Using the listing below, please print exactly the lines from the one with "Reconstruct this image" through the one with "S.camera=cam_ob". Leave out every picture.

(Scripts that build scenes)
================================
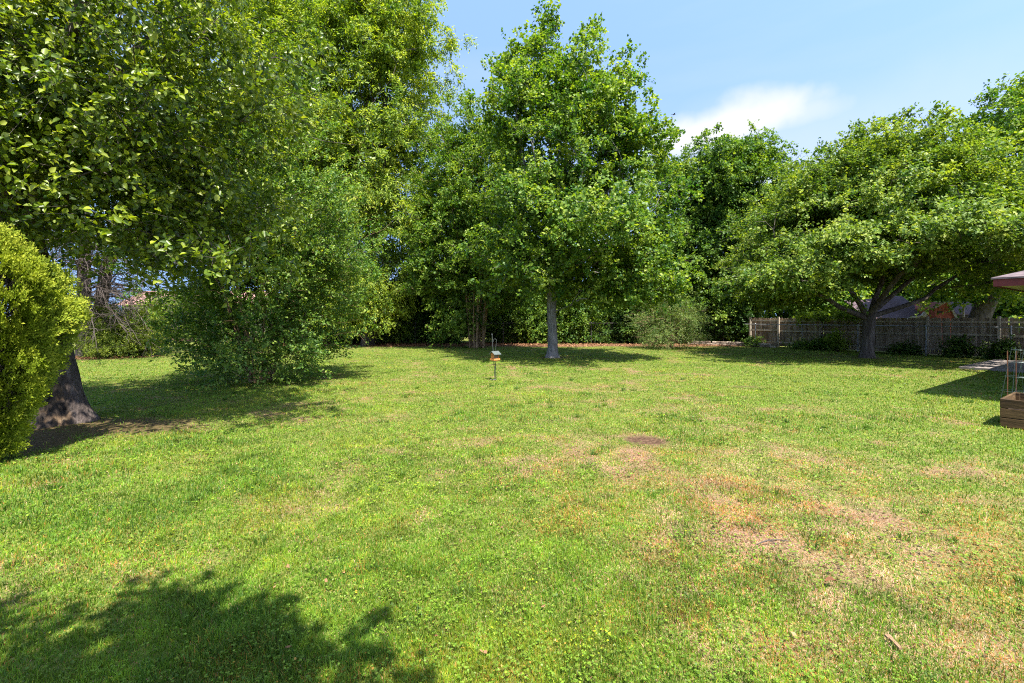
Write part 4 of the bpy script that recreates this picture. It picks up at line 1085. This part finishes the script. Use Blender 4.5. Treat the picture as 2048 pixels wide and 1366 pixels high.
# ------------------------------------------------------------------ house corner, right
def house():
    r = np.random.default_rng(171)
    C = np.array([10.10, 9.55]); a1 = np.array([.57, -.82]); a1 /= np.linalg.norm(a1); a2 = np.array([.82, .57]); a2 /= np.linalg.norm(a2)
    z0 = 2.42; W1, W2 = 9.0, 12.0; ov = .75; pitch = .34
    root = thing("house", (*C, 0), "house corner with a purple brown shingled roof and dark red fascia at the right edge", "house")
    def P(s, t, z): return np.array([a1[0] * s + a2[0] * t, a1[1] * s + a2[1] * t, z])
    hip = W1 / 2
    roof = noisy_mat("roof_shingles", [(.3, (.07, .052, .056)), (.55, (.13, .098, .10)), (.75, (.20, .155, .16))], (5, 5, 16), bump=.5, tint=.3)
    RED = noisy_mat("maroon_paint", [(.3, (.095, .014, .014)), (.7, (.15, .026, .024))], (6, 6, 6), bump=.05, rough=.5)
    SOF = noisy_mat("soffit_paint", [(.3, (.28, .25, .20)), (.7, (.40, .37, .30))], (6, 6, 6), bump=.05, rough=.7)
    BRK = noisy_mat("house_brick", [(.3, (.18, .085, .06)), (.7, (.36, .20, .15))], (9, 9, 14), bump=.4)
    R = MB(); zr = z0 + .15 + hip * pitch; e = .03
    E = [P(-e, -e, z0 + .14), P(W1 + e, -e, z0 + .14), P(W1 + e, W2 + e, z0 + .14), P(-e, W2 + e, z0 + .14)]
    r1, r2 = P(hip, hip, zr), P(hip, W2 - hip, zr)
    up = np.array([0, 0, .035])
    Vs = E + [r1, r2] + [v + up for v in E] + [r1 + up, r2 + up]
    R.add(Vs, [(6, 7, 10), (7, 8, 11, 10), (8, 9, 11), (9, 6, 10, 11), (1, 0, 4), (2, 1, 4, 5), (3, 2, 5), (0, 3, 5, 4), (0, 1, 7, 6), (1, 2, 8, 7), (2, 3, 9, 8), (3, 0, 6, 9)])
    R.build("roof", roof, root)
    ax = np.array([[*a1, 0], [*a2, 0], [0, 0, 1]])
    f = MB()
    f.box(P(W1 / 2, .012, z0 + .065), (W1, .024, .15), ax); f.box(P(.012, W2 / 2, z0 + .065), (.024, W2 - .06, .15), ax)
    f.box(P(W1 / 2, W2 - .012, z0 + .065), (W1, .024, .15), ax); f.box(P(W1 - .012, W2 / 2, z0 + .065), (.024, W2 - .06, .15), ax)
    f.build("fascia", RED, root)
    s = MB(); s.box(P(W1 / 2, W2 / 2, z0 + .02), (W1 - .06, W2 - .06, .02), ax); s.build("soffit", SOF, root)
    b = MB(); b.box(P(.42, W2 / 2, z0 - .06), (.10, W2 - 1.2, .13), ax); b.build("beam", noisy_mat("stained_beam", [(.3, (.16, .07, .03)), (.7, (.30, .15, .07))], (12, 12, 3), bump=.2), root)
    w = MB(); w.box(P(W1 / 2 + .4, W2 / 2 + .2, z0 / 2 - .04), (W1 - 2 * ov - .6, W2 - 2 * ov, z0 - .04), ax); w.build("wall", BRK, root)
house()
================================
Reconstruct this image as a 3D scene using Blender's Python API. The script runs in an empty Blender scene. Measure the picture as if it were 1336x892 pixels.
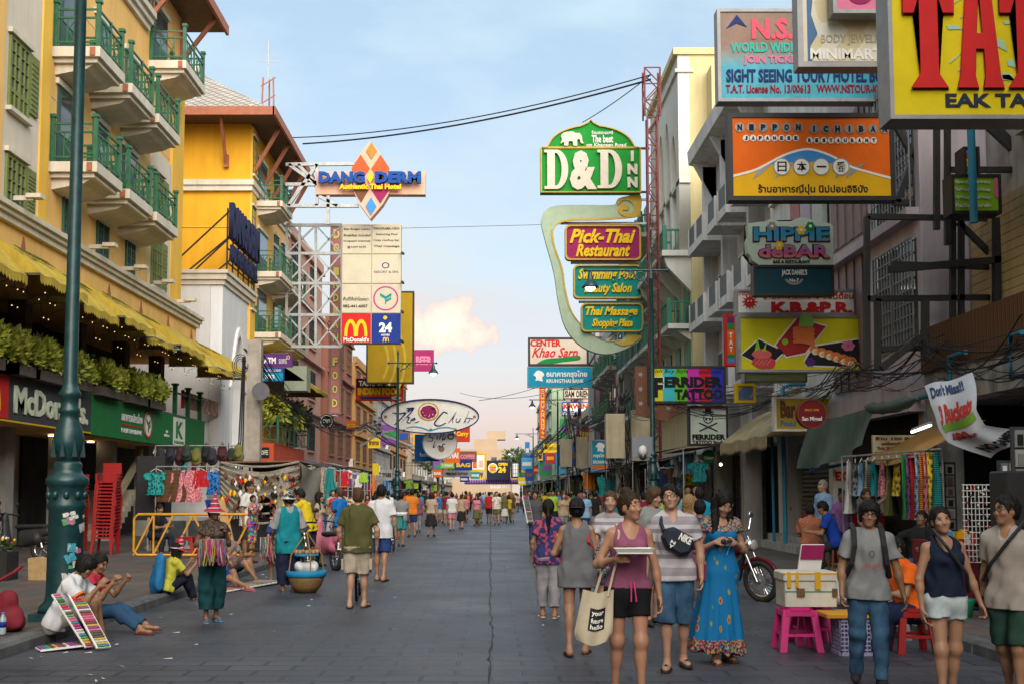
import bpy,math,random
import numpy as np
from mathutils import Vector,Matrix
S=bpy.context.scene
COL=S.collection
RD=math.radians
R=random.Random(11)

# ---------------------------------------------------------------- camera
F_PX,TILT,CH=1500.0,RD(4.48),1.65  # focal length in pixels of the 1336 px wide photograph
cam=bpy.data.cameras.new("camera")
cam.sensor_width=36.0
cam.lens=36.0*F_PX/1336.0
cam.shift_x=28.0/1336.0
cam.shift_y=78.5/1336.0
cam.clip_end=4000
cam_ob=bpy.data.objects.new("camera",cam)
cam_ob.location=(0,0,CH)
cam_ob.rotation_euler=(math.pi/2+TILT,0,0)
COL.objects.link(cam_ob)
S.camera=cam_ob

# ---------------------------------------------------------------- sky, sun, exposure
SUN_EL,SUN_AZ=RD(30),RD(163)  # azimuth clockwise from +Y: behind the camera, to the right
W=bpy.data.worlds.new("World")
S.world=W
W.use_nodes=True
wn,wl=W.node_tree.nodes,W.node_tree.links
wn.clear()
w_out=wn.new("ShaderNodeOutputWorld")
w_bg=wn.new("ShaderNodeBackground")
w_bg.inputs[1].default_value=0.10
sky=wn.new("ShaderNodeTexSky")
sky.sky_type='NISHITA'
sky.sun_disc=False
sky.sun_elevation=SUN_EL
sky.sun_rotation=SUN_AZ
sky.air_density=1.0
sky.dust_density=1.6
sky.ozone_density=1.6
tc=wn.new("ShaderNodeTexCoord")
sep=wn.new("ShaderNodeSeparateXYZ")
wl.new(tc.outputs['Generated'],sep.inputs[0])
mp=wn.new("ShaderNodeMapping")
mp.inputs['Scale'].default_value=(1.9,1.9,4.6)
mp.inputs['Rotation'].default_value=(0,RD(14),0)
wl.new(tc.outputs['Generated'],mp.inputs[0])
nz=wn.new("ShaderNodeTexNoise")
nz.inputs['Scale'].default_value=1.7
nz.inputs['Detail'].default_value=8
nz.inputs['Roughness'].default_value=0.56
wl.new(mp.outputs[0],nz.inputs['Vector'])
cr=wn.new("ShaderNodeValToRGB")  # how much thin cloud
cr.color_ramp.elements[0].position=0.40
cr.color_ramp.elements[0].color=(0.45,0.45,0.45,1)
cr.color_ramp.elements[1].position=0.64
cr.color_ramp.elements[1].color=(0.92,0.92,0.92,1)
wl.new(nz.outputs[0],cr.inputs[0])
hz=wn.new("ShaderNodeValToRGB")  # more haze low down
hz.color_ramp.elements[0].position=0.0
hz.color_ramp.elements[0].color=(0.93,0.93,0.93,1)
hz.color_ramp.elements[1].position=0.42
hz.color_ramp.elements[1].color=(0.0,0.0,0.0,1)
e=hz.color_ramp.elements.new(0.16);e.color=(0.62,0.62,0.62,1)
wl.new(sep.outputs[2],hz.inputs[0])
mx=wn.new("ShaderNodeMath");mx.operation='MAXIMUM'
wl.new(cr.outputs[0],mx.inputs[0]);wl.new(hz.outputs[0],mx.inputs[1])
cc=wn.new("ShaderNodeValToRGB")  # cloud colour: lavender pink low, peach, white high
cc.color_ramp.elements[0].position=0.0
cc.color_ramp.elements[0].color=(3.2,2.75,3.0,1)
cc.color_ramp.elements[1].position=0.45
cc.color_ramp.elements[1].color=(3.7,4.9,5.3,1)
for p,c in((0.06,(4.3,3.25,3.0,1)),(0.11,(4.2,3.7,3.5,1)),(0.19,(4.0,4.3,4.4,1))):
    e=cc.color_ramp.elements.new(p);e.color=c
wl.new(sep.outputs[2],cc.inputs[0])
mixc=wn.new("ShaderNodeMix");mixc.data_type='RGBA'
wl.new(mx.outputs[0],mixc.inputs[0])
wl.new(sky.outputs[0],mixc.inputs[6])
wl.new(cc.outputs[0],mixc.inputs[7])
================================
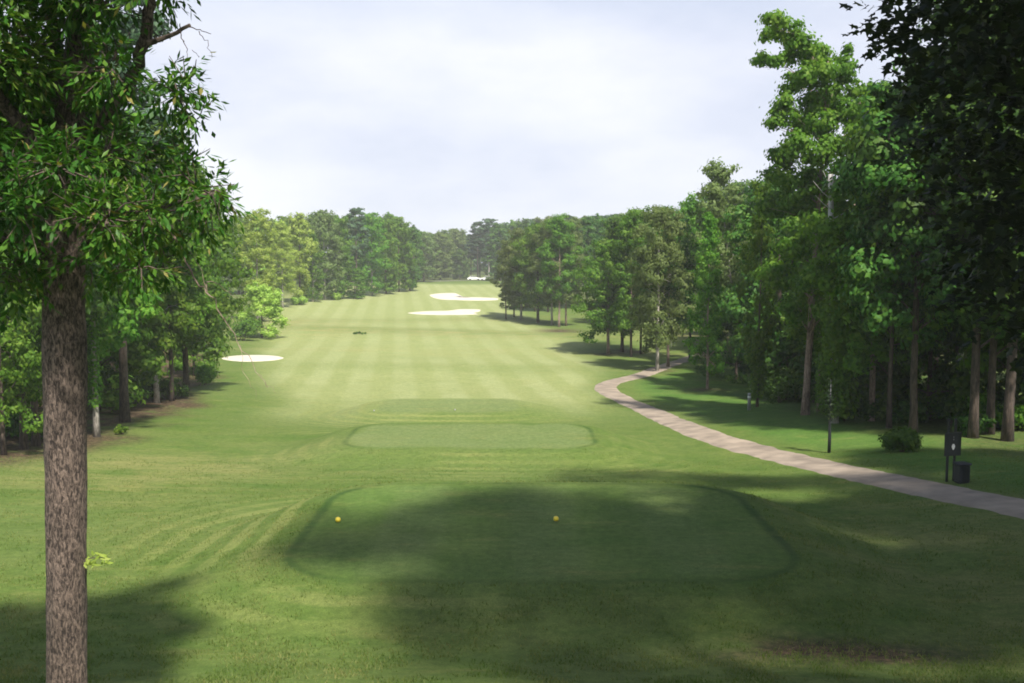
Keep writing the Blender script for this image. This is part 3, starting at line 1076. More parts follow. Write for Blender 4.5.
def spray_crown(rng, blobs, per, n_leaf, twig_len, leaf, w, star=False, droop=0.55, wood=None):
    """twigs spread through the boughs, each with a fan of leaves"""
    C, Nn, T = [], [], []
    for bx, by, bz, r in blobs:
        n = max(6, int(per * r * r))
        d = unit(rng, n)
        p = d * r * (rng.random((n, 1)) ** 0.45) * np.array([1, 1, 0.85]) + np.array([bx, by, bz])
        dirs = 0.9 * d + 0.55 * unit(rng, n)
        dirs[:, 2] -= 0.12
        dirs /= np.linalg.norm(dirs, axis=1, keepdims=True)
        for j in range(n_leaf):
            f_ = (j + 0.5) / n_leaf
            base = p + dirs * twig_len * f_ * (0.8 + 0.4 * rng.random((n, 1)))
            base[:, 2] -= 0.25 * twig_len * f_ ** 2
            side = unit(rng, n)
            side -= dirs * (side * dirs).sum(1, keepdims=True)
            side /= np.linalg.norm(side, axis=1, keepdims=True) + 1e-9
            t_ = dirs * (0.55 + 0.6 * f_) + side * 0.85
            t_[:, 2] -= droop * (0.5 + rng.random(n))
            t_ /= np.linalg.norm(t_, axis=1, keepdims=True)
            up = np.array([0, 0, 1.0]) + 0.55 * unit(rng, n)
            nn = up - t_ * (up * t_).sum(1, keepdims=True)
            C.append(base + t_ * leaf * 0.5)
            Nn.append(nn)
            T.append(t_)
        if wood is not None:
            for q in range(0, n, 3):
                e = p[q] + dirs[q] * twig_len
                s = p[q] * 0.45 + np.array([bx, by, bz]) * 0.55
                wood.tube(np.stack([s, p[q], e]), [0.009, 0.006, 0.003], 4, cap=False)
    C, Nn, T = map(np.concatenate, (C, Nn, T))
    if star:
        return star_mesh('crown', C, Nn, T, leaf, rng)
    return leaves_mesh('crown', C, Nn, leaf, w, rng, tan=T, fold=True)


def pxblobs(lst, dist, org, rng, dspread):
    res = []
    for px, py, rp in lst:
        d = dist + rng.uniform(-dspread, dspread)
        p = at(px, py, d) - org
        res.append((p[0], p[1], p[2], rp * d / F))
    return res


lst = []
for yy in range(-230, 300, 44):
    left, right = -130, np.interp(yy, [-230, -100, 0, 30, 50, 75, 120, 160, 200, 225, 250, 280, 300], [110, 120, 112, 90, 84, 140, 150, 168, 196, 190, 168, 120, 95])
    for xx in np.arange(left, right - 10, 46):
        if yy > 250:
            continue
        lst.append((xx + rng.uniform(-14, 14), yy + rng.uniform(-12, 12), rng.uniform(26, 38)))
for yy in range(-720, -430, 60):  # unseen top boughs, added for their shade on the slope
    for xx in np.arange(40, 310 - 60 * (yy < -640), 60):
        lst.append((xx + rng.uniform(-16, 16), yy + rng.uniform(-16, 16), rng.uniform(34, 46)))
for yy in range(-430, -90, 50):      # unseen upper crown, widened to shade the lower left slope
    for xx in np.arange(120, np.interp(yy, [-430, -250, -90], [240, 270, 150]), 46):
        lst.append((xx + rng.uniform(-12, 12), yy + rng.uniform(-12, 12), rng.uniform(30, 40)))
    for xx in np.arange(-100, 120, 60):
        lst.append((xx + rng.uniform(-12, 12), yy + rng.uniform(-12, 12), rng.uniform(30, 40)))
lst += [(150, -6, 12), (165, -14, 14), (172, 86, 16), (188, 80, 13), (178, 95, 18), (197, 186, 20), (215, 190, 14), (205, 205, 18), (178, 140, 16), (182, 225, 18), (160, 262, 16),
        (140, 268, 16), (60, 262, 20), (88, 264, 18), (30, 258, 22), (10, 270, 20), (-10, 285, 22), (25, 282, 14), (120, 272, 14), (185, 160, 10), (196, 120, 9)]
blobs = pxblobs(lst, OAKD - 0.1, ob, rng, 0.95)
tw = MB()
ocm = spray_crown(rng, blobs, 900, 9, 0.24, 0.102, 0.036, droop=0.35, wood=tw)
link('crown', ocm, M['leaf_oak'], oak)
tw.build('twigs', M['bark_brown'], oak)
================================
» ANSWER TO THE TASK
Reconstruct this image as a 3D scene using Blender's Python API. The script runs in an empty Blender scene. Measure the picture as if it were 1336x892 pixels.
import bpy,math,random
import numpy as np
from mathutils import Vector,Matrix
S=bpy.context.scene
COL=S.collection
RD=math.radians
R=random.Random(11)

# ---------------------------------------------------------------- camera
F_PX,TILT,CH=1500.0,RD(4.48),1.65  # focal length in pixels of the 1336 px wide photograph
cam=bpy.data.cameras.new("camera")
cam.sensor_width=36.0
cam.lens=36.0*F_PX/1336.0
cam.shift_x=28.0/1336.0
cam.shift_y=78.5/1336.0
cam.clip_end=4000
cam_ob=bpy.data.objects.new("camera",cam)
cam_ob.location=(0,0,CH)
cam_ob.rotation_euler=(math.pi/2+TILT,0,0)
COL.objects.link(cam_ob)
S.camera=cam_ob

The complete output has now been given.